Animal Sacrifices Under the Law of Moses

The Necessity of Sacrifice

Animal sacrifice has been an integral part of acceptable worship and approaching God since the very first sin in Eden.

  • A lamb was sacrificed to provide coats of skins for Adam and Eve

  • Abel offered a sacrifice at the gate of Eden (Cain, who did not offer an animal sacrifice, was not accepted)

  • After the flood, Noah made acceptable sacrifices

  • Abraham frequently engaged in similar worship, calling on the name of God name in connection with offering the bodies of slain animals.

  • During the plagues upon the Egyptians in Egypt, the Israelites were to be spared by killing a lamb and sprinkling its blood on their door-posts.

  • In the Mosaic law, the use of the blood of bulls and goats in sacrificial rites is evident throughout..

Without the Shedding of Blood is No Remission

We are told in Hebrews 9:22 “… without shedding of blood is no remission. The significance of the shedding of blood can be found in Leviticus 17:11, “For the life of the flesh is in the blood: and I have given it to you upon the altar to make an atonement for your souls (lives): for it is the blood that maketh an atonement for the soul (life).” And Leviticus 17:14, “For it (the blood) is the life of all flesh … for the life of all flesh is the blood thereof.” Here is life as the leading element of blood used in sacrificial ritual and ceremony.

Animal Sacrifices Prefigured the Sacrifice of Christ

In the writings of the apostles, we are directed to look back and understand that all these practices were foreshadows, figurative and symbolic representations of what God intended to achieve concerning us through His Son (Hebrews 10:1-4). Animal sacrifices served as a symbolic institution, allowing humanity to approach God acceptably despite their estranged and condemned state, in the hope of eventual reconciliation through Jesus Christ, the perfect sacrifice.

God ordained a ritual where individuals would place their hands on the head of an animal, confess their sins, kill it, and takes its blood and offer it to God. The poured out the blood symbolised the offered life. This ritual was the recognition and declaration by the worshipper that they were under condemnation and had no rightful claim to their life. By approaching God in this prescribed manner, they recognized their standing and pleased God by acknowledging his righteousness.
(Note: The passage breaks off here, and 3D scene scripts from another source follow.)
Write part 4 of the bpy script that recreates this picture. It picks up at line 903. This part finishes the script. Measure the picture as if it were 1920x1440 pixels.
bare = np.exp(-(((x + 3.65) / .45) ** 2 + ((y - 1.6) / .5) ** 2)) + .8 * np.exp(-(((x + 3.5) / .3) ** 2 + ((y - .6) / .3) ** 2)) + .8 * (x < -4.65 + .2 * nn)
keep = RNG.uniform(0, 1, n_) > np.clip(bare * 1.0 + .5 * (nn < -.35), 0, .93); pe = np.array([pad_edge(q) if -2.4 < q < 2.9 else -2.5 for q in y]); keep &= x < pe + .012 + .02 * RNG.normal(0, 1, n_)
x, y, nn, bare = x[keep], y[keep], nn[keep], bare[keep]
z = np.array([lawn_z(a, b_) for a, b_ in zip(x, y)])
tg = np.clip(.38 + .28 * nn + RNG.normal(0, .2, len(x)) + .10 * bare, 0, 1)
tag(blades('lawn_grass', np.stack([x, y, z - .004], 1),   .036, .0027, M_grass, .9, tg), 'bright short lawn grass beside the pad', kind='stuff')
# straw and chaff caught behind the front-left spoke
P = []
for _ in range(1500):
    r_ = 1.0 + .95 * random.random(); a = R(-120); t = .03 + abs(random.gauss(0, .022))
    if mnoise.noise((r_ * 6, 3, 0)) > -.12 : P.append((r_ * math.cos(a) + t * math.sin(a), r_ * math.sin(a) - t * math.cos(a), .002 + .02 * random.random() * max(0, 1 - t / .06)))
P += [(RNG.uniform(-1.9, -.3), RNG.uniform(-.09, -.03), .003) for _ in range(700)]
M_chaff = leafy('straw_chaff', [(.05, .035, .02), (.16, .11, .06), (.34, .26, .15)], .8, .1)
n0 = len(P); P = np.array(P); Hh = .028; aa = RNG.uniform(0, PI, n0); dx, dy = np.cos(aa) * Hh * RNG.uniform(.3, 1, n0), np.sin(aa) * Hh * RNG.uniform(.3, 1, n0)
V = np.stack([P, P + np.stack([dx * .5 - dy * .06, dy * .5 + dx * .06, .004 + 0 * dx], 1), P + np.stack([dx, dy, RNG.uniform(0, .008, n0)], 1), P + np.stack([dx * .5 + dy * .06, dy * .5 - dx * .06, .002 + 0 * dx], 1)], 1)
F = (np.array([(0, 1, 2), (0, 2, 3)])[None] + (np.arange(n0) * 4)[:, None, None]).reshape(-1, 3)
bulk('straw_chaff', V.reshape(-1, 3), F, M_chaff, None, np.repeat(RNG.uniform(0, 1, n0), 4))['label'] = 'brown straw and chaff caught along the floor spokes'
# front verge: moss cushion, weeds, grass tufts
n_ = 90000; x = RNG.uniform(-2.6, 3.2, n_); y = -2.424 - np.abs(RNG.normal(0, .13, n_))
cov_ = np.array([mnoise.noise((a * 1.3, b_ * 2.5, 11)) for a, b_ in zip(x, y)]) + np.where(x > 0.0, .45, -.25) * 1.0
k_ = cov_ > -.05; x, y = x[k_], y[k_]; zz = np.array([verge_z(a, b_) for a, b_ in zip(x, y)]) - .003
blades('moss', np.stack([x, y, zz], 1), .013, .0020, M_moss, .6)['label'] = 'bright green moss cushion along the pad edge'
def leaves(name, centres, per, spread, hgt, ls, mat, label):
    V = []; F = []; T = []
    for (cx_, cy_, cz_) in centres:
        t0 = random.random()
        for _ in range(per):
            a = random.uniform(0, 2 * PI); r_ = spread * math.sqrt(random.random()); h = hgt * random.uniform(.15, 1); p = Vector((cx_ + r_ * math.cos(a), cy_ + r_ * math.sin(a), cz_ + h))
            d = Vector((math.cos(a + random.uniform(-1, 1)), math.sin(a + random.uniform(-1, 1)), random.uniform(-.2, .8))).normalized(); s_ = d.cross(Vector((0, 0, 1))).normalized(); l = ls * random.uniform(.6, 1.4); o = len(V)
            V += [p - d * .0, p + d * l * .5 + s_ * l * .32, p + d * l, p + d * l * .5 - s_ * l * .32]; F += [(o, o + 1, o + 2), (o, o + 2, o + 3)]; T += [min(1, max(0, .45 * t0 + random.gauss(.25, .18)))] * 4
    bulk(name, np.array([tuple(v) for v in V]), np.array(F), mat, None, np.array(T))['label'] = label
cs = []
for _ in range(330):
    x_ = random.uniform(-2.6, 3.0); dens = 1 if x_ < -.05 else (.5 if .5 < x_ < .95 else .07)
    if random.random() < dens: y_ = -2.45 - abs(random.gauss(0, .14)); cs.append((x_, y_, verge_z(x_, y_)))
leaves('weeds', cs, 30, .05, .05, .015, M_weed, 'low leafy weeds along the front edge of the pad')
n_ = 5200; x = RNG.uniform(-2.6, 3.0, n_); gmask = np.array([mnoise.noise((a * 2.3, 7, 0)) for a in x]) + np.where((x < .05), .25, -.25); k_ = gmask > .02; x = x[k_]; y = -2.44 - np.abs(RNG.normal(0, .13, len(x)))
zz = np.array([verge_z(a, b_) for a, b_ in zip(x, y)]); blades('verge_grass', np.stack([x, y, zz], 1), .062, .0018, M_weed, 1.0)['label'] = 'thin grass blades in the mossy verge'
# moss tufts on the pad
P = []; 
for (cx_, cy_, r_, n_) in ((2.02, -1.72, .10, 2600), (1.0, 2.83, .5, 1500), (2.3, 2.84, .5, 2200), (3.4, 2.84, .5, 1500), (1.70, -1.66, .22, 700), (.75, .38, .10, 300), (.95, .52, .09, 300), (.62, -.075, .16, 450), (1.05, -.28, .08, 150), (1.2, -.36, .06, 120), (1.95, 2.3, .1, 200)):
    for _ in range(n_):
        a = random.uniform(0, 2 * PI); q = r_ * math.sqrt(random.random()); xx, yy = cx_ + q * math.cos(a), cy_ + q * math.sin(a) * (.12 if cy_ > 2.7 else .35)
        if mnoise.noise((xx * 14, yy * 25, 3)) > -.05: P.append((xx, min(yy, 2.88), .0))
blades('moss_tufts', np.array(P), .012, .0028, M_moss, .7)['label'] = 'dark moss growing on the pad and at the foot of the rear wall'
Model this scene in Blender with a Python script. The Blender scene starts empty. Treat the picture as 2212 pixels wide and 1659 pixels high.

Animal Sacrifices Cannot Take Away Sin

Paul points out that "The blood of bulls and goats cannot take away sin," Hebrews 10:4-18 unlike the blood of Christ which can. The question arises: Why couldn't the shedding of the blood of bulls and goats take away sin, since it is an act which symbolized the offerer's confession and renouncement of sin, just like a person coming to God through the shed blood of Christ?

The key to understanding this lies in Paul's statement concerning Christ's death in Romans 3:21–22, where he says, "The righteousness of God without the law is manifested in Christ." In Romans 3:25, it is further explained, "Whom God hath set forth to be a propitiation through faith in his blood, to declare his righteousness for the remission of sins that are past, through the forbearance of God; to declare, I say, at this time His righteousness, that He might be just and the justifier of him that believes in Jesus."

In essence, what this means is that God upholds His righteousness and supreme authority even as He forgives us. He requires us to acknowledge and submit to His righteousness and supremacy as a condition for exercising his forbearance and mercy in forgiving our sins. Presenting Christ as the object of faith in His blood, in a propitiatory sense, forms the basis for the forgiveness offered to us.

Only Christ’s Sacrifice Can Take Away Sin

The question arises: Why does the death of Christ serve as a sufficient basis for the forgiveness of sins leading to eternal life, while the death of animals did not? The answer lies in the fact that Christ's death was intended "to declare the righteousness of God" and serve as the basis for God's forbearance in offering us forgiveness and deliverance from mortality.

Looking at Christ's death, we can see the declaration of that righteousness Romans 3:24-26. Conversely, when we observe the sacrifice of a lamb or any animal, we do not see a declaration of the righteousness of God except in a symbolic shadow, type, or figure. The animal has done no wrong and punishing it for someone else's sin would be fundamentally unjust and not righteous. In the death of Christ, however, the purpose was for "God to be just" while simultaneously acting as the justifier and forgiver of the unjust who repent in faith.

Animal sacrifices could only symbolise this truth in a preliminary and symbolic sense. They did not fully depict God's righteousness, except in a prophetic capacity. They were a precursor to the true display of God's righteousness that would be accomplished through the Lamb provided by God Himself. Abraham, under the influence of the Spirit of God, foretold this when he said to Isaac, "God will provide Himself a lamb, my son." And when Jesus arrived, John declared, "Behold the Lamb of God, who takes away the sin of the world."